March Ex(clusion) — thirty-first day

“What is it that confers the noblest delight? What is that which swells a man’s breast with pride above that which any other experience can bring to him? Discovery!”
– Mark Twain
 

March is going out like a lion — no big surprise there. Meanwhile, the March Ex(clusion) is declared OVER. It has unwrapped itself in a way that I never could have predicted. This whole thing originated as a time-management experiment designed to re-calibrate a design practice that I didn’t realize was fated for demise, in transition to my true calling. I’m an artist now, belatedly but wholeheartedly, as I dreamed I’d be since childhood. The March ritual has become an internal, near-sacramental custom — more difficult to describe than ever. But that’s not the point of it. The 31-day string of blog posts is just a way to modulate my attention span and, perhaps, to crystalize as relics a few word clusters with the potential to re-animate various worthy insights at a later time.
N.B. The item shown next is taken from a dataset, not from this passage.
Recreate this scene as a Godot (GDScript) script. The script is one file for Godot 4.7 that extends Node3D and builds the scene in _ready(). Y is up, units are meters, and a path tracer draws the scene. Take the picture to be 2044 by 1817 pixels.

Would that I had the talent and capacity to write down the many intangible illuminations that peppered this month! That’s not my gift, any more than the ability to devise winning basketball plays under pressure (like my godfather) or to compose organ music in solitude (like my grandfather). Spring (who has sprung) points me to the open air. I am better prepared to answer her summons with another March under my belt (and, before long, to enter my eighth decade). April, here I come.

Today’s sight bite— His severe yet compassionate visage, with the ever-present verdigris patina, —c-l-i-c-k— that man on the Danville obelisk, seeming to acknowledge and endorse the success of a ritual that I’ve conducted in some guise for 16 years.